While historically, the predator class served as the warrior class, gaining land and wealth for the group as a whole, that function is now (with any luck) in abeyance. Thus their predatory instincts are turned exclusively inward, towards engines of capitalist fleecing, of government corruption, and the like, in order to maintain wealth and status. That they would receive the free sanction of a democratic people to run roughshod over the land, as happened in 2016, may be unimaginable to contemporary intellectuals, but might not be to Veblen himself, who had a relatively pessimistic view of human nature and institutions, including its tendency towards conservatism.
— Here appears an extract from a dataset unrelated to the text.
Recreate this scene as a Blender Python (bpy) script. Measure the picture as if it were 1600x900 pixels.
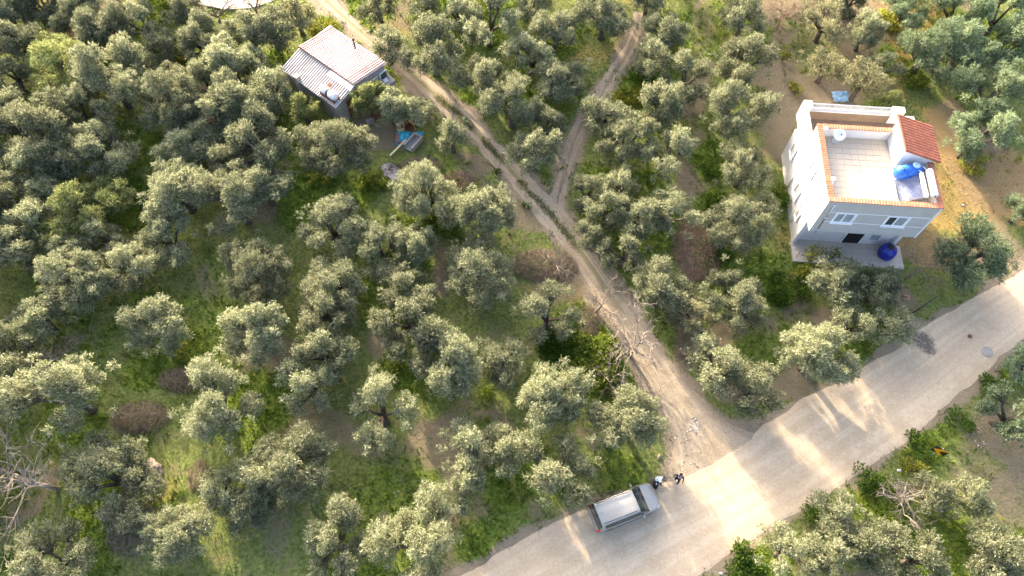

  • Our economy in a few graphs
  • Whence Capitalism?
  • Krugman gets a little pessimistic too.
  • "There have been two striking developments in economics over the last thirty years. First, a major theoretical revolution occurred in macroeconomics (from Keynesianism to Monetarism and beyond). Second, unemployment and broader labour under-utilisation rates have persisted at high levels."

1 comment:

Burk said...

PS: Another interesting point Veblen makes in passing is that the emulatory ladder is perhaps the major restriction on overpopulation in developed societies. Children turn from being economic positives (i.e. workers) into being liabilities, ever larger as the lifestyle being emulated becomes more expensive. They will need to get into the right schools, wear the right clothes, and ultimately reproduce the lifestyle of their class, all to vast expense.